Rolls-Royce calls the Cullinan Series II, the new version of its 2018 ‘high-sided vehicle’ (read SUV), its ‘most capable’ motorcar. That is an understatement. Rolls-Royces can be understated because they are bespoke and, as such, they are what you want them to be. You are dropping the price of a house on a motorcar, after all – the parallels with sexual longing are obvious, if under-disclosed. For every hot pink, or blush pink, Phantom with an interior ceiling lit up as your late dog’s face or horoscope – they can do this – there is an inky Ghost impersonating Bette Davis’s black silk dress in All About Eve. That’s my Rolls-Royce. Mostly, I like them black and white, like chessboards. But they are infinite.

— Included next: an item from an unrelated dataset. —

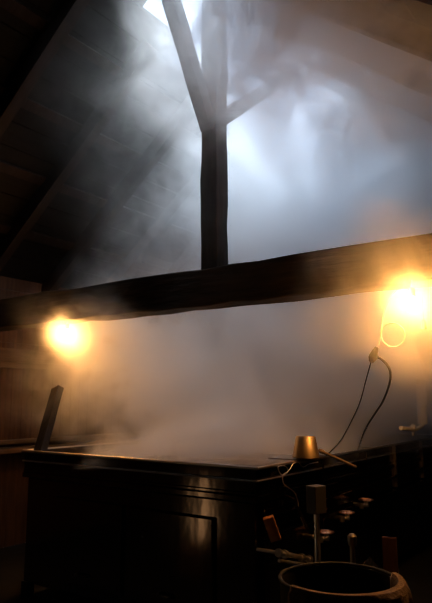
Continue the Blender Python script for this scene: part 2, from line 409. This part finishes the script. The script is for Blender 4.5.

No one can touch you in a Cullinan. It forgives your sins
Ignore those who call them vulgar: they have never driven, let alone commissioned, one. All things in orange, or purple, or gold, are vulgar. The mood board room at Goodwood is self-aware above all, and Rolls-Royce is owned by BMW, which does not make mistakes. The feeling of driving a Rolls-Royce may not be comfortable ones, unless you are into humiliating Range Rovers, which seem to cower at the Cullinan’s approach, especially in the Cotswolds – never a bad thing. But they are wild, and addictive: I know my drugs, and this is one. The average Rolls-Royce owner has multiple Rolls-Royces – I imagine him in a state of drowsing, perhaps from morphia, willing the car he seeks into being – and the average owner is getting younger every year. Although they are not really owners. They are obsessives, and the Cullinan is now Goodwood’s best-seller. They can’t make them fast enough, and what that says about us I can’t say. Perhaps people are richer, and more frightened, than ever.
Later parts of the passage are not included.